Set problem – Scan the data below and pick out the lines containing the word "picture".
· · · · · · ·
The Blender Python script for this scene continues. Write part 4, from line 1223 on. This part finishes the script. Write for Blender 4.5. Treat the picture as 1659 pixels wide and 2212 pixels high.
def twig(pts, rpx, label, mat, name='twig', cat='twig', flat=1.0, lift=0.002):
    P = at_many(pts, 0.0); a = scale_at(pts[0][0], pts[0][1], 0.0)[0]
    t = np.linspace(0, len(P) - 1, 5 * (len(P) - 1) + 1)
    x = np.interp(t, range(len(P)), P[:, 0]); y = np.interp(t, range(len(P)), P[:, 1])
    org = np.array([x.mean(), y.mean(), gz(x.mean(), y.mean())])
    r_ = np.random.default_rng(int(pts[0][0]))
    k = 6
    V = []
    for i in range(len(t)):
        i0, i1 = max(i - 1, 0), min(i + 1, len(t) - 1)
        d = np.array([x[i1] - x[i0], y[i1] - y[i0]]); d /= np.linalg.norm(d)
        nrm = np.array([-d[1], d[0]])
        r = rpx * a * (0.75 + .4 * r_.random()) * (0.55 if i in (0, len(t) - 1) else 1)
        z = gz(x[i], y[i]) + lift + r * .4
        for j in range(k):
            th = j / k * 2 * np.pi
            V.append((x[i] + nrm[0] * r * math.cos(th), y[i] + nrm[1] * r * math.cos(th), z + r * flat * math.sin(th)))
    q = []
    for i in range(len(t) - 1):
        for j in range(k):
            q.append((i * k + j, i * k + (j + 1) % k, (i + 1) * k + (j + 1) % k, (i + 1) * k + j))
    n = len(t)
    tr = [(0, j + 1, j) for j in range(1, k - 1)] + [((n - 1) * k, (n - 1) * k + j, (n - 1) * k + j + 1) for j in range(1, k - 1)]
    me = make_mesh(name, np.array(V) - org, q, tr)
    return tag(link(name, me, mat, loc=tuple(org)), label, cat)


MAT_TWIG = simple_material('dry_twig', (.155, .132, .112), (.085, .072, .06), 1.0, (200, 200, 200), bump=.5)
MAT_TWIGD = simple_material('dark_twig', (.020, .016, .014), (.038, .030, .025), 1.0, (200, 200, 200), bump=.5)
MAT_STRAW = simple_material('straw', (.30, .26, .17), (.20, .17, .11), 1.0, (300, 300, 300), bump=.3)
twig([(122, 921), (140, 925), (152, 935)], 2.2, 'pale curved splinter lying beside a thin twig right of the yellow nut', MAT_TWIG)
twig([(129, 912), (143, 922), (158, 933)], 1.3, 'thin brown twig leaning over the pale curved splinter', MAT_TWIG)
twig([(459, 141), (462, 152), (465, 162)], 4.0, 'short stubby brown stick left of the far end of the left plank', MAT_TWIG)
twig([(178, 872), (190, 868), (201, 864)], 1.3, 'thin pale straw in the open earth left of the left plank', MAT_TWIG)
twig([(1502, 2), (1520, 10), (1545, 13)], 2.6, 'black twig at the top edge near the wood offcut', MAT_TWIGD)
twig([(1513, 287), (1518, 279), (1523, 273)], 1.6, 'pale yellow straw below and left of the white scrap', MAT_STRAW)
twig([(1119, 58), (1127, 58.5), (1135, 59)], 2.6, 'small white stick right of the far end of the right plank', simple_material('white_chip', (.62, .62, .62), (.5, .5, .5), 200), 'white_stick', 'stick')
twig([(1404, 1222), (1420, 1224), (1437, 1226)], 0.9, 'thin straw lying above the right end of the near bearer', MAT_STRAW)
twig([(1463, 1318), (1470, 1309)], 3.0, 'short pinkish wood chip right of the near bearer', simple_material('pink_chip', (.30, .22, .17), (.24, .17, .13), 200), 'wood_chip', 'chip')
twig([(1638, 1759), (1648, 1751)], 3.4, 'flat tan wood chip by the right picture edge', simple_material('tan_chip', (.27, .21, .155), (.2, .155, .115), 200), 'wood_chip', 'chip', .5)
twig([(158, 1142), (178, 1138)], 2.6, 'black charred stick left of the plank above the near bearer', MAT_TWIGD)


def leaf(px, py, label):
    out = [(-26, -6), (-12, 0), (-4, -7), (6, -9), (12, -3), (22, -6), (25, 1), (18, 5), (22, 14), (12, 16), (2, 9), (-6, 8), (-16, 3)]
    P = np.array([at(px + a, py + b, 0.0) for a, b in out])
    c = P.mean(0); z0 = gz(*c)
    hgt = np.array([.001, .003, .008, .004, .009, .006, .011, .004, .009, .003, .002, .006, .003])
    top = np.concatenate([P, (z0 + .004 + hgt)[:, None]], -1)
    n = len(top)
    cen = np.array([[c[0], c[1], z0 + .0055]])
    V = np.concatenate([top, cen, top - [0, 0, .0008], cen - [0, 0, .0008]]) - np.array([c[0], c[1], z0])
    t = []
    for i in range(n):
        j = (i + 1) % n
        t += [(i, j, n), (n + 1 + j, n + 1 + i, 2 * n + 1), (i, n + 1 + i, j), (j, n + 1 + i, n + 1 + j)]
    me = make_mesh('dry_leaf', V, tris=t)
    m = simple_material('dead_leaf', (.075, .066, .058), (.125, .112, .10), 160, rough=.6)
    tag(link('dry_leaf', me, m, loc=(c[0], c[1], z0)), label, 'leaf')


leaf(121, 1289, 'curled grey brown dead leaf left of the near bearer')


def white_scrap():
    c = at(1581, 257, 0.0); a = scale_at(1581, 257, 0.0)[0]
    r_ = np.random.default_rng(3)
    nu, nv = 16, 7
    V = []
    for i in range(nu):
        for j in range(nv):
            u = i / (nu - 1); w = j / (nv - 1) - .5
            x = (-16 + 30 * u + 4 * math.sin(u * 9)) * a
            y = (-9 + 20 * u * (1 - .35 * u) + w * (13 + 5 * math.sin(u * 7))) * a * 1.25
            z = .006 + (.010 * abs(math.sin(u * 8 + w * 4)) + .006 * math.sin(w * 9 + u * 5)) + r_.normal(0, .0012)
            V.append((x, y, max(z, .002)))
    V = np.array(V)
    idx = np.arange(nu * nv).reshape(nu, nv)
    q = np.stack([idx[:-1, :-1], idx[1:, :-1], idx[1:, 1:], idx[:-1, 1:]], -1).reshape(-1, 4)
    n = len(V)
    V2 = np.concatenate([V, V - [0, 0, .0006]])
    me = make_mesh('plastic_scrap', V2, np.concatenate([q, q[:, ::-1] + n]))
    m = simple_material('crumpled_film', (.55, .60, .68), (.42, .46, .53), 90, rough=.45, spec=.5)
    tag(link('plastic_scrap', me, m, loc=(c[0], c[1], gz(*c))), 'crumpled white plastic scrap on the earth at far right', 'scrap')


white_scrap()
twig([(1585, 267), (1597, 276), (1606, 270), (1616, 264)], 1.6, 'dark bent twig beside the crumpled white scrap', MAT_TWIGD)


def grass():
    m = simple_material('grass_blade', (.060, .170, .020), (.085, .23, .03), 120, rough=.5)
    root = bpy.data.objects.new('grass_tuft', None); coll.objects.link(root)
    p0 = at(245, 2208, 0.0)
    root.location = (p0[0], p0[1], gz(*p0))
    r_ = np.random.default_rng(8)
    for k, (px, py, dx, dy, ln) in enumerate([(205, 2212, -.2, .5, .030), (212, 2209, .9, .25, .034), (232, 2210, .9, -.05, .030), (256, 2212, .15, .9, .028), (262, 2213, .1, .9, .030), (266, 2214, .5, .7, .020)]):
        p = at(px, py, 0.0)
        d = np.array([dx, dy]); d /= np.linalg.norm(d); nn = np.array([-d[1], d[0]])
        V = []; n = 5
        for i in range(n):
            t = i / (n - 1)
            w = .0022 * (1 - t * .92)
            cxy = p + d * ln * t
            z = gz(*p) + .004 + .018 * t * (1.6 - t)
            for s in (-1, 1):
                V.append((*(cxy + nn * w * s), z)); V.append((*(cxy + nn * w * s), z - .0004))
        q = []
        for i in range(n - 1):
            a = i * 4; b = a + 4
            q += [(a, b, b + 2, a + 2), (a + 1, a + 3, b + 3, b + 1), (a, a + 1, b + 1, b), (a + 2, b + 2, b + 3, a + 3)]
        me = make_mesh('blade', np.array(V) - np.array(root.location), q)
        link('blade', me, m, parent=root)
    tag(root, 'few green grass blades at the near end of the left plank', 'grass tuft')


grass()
· · · · · · ·
Written response –
The Blender Python script for this scene continues. Write part 4, from line 1223 on. This part finishes the script. Write for Blender 4.5. Treat the picture as 1659 pixels wide and 2212 pixels high.
twig([(1638, 1759), (1648, 1751)], 3.4, 'flat tan wood chip by the right picture edge', simple_material('tan_chip', (.27, .21, .155), (.2, .155, .115), 200), 'wood_chip', 'chip', .5)